Neil "Those who forget History are doomed to repeat it." - Santayana
Coming very belatedly to this discussion. I voted "No".
I have always thought that the simplest and most likely explanation was that "Jack" killed and mutilated Eddowes, found his hands had become bloody and covered in faeces, and took part of his victim's apron to wipe them.
He cleaned himself as he walked away from the murder scene, and discarded the cloth fragment (if its size will allow that word to be used) in a convenient entryway as he passed.
It is JUST possible that he stepped into the shadows of the dwelling doorway to avoid a passerby and dropped the apron portion at his feet.
I do not believe that he used the apron-portion to carry away body parts. There is no evidence that he did so with Chapman. Neither do I think he went indoors and came out again, or dropped the cloth to draw attention to, or send a message to, someone else.

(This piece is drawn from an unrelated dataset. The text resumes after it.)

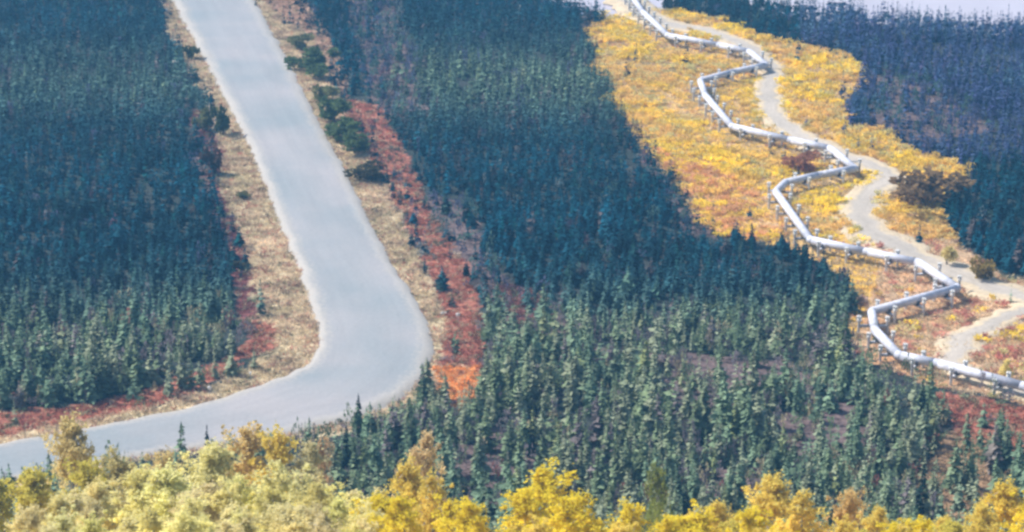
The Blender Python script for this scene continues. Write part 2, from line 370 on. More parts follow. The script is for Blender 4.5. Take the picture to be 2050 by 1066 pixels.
def mass(name, shapes, xs, ys, zs, rot, sc, pick, tint, mat, label, cat):
    """one uncountable stand of plants as one object"""
    Vs = []; Fs = []; Cs = []; n = 0
    for k, (V, F) in enumerate(shapes):
        s = np.where(pick == k)[0]
        if not len(s): continue
        c, si = np.cos(rot[s]), np.sin(rot[s]); sx, sz = sc[s, 0], sc[s, 1]
        P = np.empty((len(s), len(V), 3), np.float32)
        P[..., 0] = (V[None, :, 0]*c[:, None]-V[None, :, 1]*si[:, None])*sx[:, None]+xs[s][:, None]
        P[..., 1] = (V[None, :, 0]*si[:, None]+V[None, :, 1]*c[:, None])*sx[:, None]+ys[s][:, None]
        P[..., 2] = V[None, :, 2]*sz[:, None]+zs[s][:, None]
        Fs.append((F[None]+(np.arange(len(s))*len(V))[:, None, None]+n).reshape(-1, F.shape[1]))
        Vs.append(P.reshape(-1, 3)); Cs.append(np.repeat(tint[s], len(V), 0)); n += P.shape[0]*P.shape[1]
    o = mesh_obj(name, np.concatenate(Vs), np.concatenate(Fs), mat); colattr(o.data, np.concatenate(Cs))
    return tag(o, label, cat, kind='stuff')
def scatter(x0, x1, y0, y1, step, rng):
    gx_, gy_ = np.meshgrid(np.arange(x0, x1, step), np.arange(y0, y1, step))
    x = gx_.ravel()+rng.uniform(-.5, .5, gx_.size)*step; y = gy_.ravel()+rng.uniform(-.5, .5, gx_.size)*step
    return x, y

# ------------------------------------------------------------------ pipeline
PIPE_Z, PIPE_R = 2.4, .84
PP = [(1255,-20),(1288,26),(1337,72),(1440,91),(1500,104),(1534,131),(1470,144),(1402,162),(1412,192),(1466,254),(1583,281),(1662,298),(1712,338),(1640,351),(1572,366),(1553,385),(1623,481),(1735,505),(1838,526),(1917,577),(1745,624),(1752,662),(1800,712),(1876,728),(2050,774),(2260,830)]
PW = [Vector((*map(float, onplane(a, b, PIPE_Z)), PIPE_Z)) for a, b in PP]
def sweep(pts, r, k=14):
    V = []; F = []
    n = len(pts)
    for i, p in enumerate(pts):
        t = (pts[min(i+1, n-1)]-pts[max(i-1, 0)]).normalized(); s = t.cross(Vector((0,0,1))).normalized(); u = s.cross(t)
        for j in range(k):
            a = 6.28318*j/k; q = p+s*math.cos(a)*r+u*math.sin(a)*r; V.append(q[:])
    for i in range(n-1):
        for j in range(k): F.append((i*k+j, (i+1)*k+j, (i+1)*k+(j+1) % k, i*k+(j+1) % k))
    F.append(tuple(range(k))); F.append(tuple((n-1)*k+j for j in range(k))[::-1])
    return V, F
pipe = empty('oil_pipeline', (PW[16].x, PW[16].y, 0)); bpy.context.view_layer.update()
tag(pipe, 'long silvery white pipeline zigzagging on low supports through the yellow clearing', 'pipeline')
off = -Vector(pipe.location)
BR = .5
ends = []
for i in range(len(PW)):
    if i in (0, len(PW)-1): ends.append((PW[i], PW[i])); continue
    a = (PW[i-1]-PW[i]); c = (PW[i+1]-PW[i]); r = min(BR, a.length*.35, c.length*.35)
    p0 = PW[i]+a.normalized()*r; p1 = PW[i]+c.normalized()*r; ends.append((p0, p1))
    pts = [(p0*(1-t)**2+PW[i]*2*t*(1-t)+p1*t*t)+off for t in [k/8 for k in range(9)]]
    V, F = sweep(pts, PIPE_R); mesh_obj('pipe_elbow', V, F, M_pipe, pipe, True)
for i in range(len(PW)-1):
    p0, p1 = ends[i][1], ends[i+1][0]; d = (p1-p0)
    nseg = max(1, int(d.length/12))
    pts = [p0+d*k/nseg+off for k in range(nseg+1)]
    V, F = sweep(pts, PIPE_R); mesh_obj('pipe_section', V, F, M_pipe, pipe, True)
    # coupling bands around the joints of the jacket
    for k in range(1, nseg):
        q = p0+d*k/nseg+off; t = d.normalized(); V, F = sweep([q-t*.12, q+t*.12], PIPE_R+.035); mesh_obj('joint_band', V, F, M_steel, pipe, True)

def box(cx, cy, cz, sx, sy, sz):
    V = np.array([(cx+a*sx/2, cy+b_*sy/2, cz+c*sz/2) for a in (-1, 1) for b_ in (-1, 1) for c in (-1, 1)])
    F = np.array([(0,1,3,2),(4,6,7,5),(0,4,5,1),(2,3,7,6),(0,2,6,4),(1,5,7,3)]); return V, F
def make_support(half):
    """local X runs across the pipe"""
    t = empty('pipeline_support', (0,0,0))
    for s in (-1, 1):
        V, F = cone(3.05, .26, .26, 10, z0=-.3); V[:, 0] += s*half
        mesh_obj('post', V, F, M_steel, t, True)
        # finned cap on each post
        parts = [cone(.34, .40, .40, 10, z0=2.75), cone(.25, .40, .05, 10, z0=3.09)]
        for a in range(6):
            bv, bf = box(.26, 0, 3.45, .40, .04, .6); c, s_ = math.cos(a*1.047), math.sin(a*1.047)
            R_ = np.array([[c,-s_,0],[s_,c,0],[0,0,1]]); parts.append((bv @ R_.T, bf))
        parts = [(v, np.asarray(f)) for v, f in parts]
        V, F = join(parts); V[:, 0] += s*half; mesh_obj('finned_cap', V, F, M_white, t)
    V, F = join([box(0, -.17, 1.75, half*2-.5, .10, .42), box(0, .17, 1.75, half*2-.5, .10, .42), box(0, 0, 1.985, half*2-.5, .5, .05)])
    mesh_obj('crossbeam', V, F, M_steel, t)
    V, F = join([box(0, 0, 2.0, 2.1, .8, .10), box(1.0, 0, 2.45, .10, .6, .7), box(-1.0, 0, 2.45, .10, .6, .7)])
    mesh_obj('pipe_shoe', V, F, M_steeld, t)
    return t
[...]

Neither am I of the opinion that Jack left messages. Had he done so or wished to do so, he could easily have left a message near Chapman. Moreover the graffito as we have it recorded is nonsense - no one since has ever convincingly made out its meaning.
But above all, I do not see "Jack" as a man who thought about such things - beforehand he was focused on finding a victim. I am sure it was they who led him to "safe" places known to them, and afterwards I see him as too hyped-up to consider leaving graffiti or planting clues.
I may, naturally, be wrong on all these points, or some of them. New evidence may lead us to change our minds in all sorts of ways, but we can work only with what we have.
Phil
Last edited by Phil H; 05-12-2011, 04:01 PM.
Reason: to correct a spelling mistake.